Question about a ' dd ' command.
elmo
elmo at ne.rr.com
Sat Mar 8 01:19:44 UTC 2008
Peter Garrett wrote:
> On Fri, 07 Mar 2008 17:20:03 -0500
> elmo <elmo at ne.rr.com> wrote:
>
>
>> I read somewhere that these two commands are special application of the
>> basic 'dd' command that will copy and display the transfer action.
>>
>
> Yes - but these two lines are just an illustration that lasts slightly
> more than a second, and does nothing harmful. It just sends a lot of zeros
> to nowhere - /dev/null is a useful black hole ;-)
>
>>
>> $ dd if=/dev/zero of=/dev/null& pid=$!

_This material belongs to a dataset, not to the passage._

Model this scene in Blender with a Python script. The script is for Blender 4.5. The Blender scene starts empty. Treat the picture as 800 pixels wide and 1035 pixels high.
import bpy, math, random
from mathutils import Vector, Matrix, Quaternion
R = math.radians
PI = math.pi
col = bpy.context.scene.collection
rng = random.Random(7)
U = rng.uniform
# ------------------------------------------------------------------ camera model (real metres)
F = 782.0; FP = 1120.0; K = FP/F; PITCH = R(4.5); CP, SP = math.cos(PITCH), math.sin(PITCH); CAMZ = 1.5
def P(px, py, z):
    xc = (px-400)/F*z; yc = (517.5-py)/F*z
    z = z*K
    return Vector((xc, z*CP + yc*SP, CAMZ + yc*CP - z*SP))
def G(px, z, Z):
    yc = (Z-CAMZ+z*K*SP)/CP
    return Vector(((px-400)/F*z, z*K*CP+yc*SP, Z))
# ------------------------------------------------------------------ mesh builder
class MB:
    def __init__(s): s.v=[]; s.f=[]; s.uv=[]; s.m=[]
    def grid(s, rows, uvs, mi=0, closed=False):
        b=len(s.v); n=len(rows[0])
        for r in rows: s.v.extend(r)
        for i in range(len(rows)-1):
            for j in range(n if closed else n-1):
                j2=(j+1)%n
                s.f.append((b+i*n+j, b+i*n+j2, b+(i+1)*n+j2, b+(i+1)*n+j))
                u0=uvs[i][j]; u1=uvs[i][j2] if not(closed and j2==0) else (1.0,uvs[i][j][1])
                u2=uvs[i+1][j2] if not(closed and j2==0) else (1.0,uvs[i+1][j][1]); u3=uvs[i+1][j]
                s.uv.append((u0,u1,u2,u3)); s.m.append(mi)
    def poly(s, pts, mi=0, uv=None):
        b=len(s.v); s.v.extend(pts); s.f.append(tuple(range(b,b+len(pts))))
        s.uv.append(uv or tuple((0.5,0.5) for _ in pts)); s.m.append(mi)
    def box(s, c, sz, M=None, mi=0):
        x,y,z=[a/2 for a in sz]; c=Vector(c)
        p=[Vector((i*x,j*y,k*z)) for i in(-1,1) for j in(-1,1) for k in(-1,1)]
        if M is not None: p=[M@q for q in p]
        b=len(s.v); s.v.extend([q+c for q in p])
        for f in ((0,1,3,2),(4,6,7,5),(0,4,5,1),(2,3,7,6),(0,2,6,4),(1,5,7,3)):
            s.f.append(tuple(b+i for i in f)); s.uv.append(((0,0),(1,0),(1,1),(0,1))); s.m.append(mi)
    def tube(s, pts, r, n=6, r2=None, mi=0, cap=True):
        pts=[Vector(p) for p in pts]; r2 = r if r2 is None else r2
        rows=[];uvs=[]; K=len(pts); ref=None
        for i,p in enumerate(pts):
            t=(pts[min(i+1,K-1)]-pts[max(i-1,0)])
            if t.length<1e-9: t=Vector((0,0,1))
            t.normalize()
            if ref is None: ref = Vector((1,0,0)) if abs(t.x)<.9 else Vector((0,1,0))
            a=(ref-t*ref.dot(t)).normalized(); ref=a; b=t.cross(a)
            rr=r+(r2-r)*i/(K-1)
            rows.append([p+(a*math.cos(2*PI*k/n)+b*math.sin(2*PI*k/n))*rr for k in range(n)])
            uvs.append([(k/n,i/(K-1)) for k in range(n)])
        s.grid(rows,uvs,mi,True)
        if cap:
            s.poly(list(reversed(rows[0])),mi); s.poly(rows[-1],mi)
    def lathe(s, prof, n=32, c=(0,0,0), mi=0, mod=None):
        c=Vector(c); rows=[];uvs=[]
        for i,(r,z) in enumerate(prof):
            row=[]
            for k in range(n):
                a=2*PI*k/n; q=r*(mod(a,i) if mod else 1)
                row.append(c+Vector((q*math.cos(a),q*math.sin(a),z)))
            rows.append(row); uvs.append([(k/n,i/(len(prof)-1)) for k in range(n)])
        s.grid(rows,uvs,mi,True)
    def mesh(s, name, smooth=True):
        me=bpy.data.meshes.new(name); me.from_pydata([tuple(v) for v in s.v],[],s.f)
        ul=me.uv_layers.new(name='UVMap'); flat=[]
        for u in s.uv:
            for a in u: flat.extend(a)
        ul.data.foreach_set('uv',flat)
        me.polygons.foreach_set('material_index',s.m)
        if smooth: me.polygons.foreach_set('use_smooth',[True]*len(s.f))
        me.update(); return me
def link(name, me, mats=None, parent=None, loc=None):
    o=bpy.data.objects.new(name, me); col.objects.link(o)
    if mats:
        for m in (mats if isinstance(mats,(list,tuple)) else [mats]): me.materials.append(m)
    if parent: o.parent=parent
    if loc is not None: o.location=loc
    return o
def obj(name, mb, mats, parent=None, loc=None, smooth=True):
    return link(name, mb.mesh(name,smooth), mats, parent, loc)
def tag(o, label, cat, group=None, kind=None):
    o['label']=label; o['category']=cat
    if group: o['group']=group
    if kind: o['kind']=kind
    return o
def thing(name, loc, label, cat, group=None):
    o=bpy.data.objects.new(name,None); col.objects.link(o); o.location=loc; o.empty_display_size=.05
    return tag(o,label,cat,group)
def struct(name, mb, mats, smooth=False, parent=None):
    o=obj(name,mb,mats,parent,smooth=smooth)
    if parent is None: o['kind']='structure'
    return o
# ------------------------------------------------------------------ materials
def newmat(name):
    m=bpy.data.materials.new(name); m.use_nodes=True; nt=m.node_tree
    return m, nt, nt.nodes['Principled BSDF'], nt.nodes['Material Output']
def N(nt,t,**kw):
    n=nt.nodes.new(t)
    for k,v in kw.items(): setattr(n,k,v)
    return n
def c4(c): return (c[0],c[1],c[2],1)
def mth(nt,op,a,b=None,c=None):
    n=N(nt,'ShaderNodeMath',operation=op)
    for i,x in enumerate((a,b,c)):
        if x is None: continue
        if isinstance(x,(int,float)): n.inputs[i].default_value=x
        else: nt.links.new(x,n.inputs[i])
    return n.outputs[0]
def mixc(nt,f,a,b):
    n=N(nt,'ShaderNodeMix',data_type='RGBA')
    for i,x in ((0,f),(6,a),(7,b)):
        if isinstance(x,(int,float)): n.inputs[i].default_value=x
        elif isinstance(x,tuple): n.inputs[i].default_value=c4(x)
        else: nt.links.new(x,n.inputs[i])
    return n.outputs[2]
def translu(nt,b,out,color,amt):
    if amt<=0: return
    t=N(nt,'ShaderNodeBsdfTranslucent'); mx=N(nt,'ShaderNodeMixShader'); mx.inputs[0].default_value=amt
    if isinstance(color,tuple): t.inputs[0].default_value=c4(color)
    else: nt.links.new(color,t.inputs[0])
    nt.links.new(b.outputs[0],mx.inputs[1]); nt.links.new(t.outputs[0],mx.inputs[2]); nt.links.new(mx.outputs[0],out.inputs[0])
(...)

>> $ kill -USR1 $pid; sleep 1; kill $pid
>>
>> I don't understand the null& and pid=$! in the first line
>>
>
> Attempted explanation follows... The lines you quote are just intended as
> an example, as you will see.
>
> $ dd if=/dev/zero of=/dev/null
>
> "Send zeros to the bit bucket" ( that is, to nowhere, if you prefer)
>
> & : Put the previous command in the background.
>
> pid=$! : Store the process number identifying the "dd" process in a
> variable named "pid" so we can use it later to send signals to the process.
>
> In this case, the signal " kill -USR1 $pid" tells "dd" to output some
> information about what it is doing. See "man signal" ( "kill" doesn't
> always mean destruction, in Bash !)
>
> ; semicolon divides one command from the next on the command line.
>
> sleep 1 ; Do nothing for one second
>
> kill $pid : Kill the actual process.
>
> Output here looks like this:
>
> $ dd if=/dev/zero of=/dev/null& pid=$!
> [1] 16690
> $ kill -USR1 $pid ; sleep 1 ; kill $pid
> 42209510+0 records in
> 42209510+0 records out
> 21611269120 bytes (22 GB) copied, 56.7523 seconds, 381 MB/s
>
> As you see, I let it run for nearly a minute.

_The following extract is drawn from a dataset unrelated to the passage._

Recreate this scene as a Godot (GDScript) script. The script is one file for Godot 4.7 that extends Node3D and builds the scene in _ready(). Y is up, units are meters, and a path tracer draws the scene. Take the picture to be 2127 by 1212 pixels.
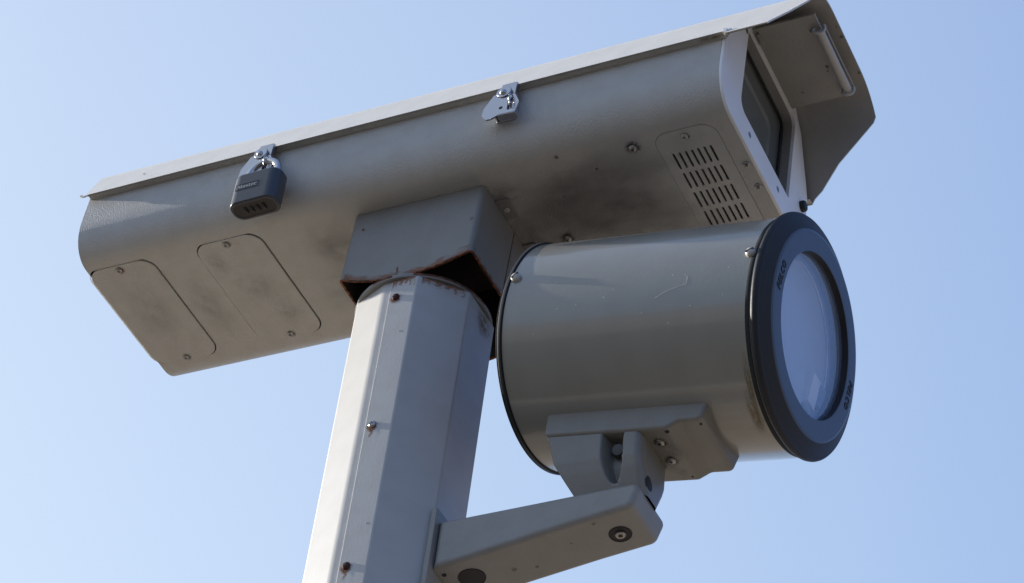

> The alarming-looking 22 GB actually went nowhere, as explained above.
>
>
>
>> and I don't
>> understand any of the second line. There doesn't seem to be any
>> explanation of these anywhere. It appears to me that the writer used
>> some notations that can be confusing to other guys like me,
>>
>
> Yes, true that it is confusing if you don't already know.
> Have a look for example at
>
> http://tldp.org/LDP/abs/html/
>
> For more information.
>
>
>> Is there a more complete discussion of these commands somewhere?
>>
>> Could someone please show me what the commands
>> would look like if the simple basic version of ' dd 'is:
>>
>> dd if =/dev/sda2 of=/dev/sdc3 bs=4096
>>
>
> If you wanted to see periodic information during the process, you could
> append "&" without the quotes, to that line, as in the example, and assign
> the pid with pid=$!
>
> dd if =/dev/sda2 of=/dev/sdc3 bs=4096 & pid=$!
>
> Then every now and then run
>
> kill -USR1 $pid
>
> The final "kill" after the "sleep" would not be good move, unless you
> wanted to stop the dd process, which you probably don't want to do. You
> could also stop the "kill -USR $pid" command for example with ctrl+c - the
> dd command is by then already in the background ( & ) , so it continues to
> completion unless specifically killed with " kill $pid"
>
> dd is powerful and low level, so experiment at your own risk! That's why
> the commands used /dev/zero as input and sent them to /dev/null - that's
> harmless. If you make a slight error using dd, though, disastrous things
> can happen silently ( say, overwriting your whole partition with zeros
> unintentionally, and so on. )
>
> Peter
>
>
Thanks all.. I'm beginning to get the picture and feel more comfortable
about digging into the references you
mentioned. Now why couldn't the author have taken a few seconds to
supply just a little more clarification?